- _Provided entries_:
________________________________________
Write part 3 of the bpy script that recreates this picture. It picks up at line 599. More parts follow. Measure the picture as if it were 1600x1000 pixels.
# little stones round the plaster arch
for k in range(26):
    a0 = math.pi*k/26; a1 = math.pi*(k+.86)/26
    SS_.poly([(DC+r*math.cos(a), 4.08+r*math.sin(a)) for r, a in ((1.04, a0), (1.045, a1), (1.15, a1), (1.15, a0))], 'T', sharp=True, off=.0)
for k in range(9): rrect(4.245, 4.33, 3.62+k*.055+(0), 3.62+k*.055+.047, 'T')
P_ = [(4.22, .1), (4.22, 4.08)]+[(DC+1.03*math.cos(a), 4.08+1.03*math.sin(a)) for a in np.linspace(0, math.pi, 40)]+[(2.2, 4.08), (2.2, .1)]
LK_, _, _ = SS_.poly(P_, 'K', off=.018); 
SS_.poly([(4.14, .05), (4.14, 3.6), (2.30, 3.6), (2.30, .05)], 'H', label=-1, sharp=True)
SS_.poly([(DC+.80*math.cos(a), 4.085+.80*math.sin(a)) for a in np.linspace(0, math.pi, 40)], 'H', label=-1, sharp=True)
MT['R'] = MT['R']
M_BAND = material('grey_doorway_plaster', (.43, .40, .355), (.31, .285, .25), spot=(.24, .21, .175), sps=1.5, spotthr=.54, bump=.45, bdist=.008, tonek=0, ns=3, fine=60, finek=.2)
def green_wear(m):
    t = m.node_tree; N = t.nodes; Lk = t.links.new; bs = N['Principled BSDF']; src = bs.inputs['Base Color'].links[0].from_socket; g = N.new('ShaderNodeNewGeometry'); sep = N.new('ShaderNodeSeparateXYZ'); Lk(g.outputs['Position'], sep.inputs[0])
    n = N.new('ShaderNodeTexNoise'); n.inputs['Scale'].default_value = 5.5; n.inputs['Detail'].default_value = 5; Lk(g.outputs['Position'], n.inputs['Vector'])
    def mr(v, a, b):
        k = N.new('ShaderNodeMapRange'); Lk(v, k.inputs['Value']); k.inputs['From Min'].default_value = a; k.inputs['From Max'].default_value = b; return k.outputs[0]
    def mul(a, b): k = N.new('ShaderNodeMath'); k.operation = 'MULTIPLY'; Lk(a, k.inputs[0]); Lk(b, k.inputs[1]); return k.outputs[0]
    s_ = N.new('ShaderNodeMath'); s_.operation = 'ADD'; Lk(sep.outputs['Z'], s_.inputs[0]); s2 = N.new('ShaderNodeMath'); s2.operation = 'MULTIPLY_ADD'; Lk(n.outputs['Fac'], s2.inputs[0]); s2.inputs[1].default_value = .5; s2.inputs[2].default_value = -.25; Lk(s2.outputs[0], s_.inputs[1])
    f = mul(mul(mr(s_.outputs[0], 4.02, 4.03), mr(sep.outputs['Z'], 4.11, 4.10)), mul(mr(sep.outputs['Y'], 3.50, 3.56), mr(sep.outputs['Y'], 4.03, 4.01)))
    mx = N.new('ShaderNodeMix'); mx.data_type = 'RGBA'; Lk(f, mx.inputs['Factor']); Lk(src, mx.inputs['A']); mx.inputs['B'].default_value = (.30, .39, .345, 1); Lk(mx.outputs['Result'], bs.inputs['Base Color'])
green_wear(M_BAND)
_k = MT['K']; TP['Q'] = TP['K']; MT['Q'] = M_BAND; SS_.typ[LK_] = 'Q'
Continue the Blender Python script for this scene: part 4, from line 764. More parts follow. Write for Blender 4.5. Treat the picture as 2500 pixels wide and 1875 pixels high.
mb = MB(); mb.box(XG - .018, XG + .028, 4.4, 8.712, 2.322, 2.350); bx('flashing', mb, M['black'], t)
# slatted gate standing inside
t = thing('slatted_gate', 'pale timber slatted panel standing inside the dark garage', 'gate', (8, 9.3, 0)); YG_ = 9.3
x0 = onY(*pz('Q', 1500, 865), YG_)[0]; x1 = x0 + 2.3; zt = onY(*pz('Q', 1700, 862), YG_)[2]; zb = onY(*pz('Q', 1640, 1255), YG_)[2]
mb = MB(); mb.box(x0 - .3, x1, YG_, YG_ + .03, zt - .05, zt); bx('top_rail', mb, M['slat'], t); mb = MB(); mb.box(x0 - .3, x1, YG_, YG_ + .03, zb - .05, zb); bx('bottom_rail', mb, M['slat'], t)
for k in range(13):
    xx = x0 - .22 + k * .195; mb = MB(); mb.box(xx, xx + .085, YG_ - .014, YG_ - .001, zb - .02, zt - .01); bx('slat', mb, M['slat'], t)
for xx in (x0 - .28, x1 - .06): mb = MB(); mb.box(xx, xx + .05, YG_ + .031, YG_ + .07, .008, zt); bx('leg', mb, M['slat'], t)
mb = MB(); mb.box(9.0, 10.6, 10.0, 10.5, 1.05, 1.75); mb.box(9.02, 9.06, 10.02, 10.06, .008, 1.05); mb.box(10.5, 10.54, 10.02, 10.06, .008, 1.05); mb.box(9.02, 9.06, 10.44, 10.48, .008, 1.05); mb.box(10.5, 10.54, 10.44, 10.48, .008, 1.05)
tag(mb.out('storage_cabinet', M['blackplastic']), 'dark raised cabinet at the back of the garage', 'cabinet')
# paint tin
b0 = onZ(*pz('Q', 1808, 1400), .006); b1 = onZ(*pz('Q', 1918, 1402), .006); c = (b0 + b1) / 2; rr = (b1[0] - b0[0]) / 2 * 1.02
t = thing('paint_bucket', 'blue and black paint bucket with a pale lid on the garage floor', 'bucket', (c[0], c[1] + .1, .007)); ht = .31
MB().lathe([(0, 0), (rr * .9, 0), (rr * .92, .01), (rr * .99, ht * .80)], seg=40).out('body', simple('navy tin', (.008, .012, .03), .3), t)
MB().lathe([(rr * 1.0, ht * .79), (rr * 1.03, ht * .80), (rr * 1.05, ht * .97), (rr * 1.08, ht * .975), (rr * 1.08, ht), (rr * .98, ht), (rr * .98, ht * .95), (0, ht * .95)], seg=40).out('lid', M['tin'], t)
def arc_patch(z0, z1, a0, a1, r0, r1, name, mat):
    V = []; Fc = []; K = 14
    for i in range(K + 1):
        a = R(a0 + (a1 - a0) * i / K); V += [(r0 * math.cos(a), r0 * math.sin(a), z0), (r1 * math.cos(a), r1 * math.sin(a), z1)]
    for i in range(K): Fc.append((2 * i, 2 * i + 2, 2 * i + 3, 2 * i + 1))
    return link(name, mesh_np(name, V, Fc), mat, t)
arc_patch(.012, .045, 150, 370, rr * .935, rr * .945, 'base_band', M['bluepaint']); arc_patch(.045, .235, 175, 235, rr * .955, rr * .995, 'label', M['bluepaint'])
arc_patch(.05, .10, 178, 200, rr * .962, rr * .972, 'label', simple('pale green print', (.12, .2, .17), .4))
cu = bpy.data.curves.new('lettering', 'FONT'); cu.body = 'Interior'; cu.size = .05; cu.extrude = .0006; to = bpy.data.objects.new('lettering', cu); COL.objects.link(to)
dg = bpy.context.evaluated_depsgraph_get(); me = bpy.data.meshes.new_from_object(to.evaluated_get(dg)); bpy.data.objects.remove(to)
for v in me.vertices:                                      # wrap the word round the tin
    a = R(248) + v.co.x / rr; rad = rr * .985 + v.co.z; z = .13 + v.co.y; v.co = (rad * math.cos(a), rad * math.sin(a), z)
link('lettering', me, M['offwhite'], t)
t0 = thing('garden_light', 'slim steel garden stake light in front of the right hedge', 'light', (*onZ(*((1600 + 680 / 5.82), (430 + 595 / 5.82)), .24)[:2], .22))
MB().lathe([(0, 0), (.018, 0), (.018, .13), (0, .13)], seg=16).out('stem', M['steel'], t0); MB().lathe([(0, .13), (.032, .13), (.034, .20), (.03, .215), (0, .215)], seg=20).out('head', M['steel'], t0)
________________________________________
Of the lines above, copy each that contains "Write".

Write part 3 of the bpy script that recreates this picture. It picks up at line 599. More parts follow. Measure the picture as if it were 1600x1000 pixels.
Continue the Blender Python script for this scene: part 4, from line 764. More parts follow. Write for Blender 4.5. Treat the picture as 2500 pixels wide and 1875 pixels high.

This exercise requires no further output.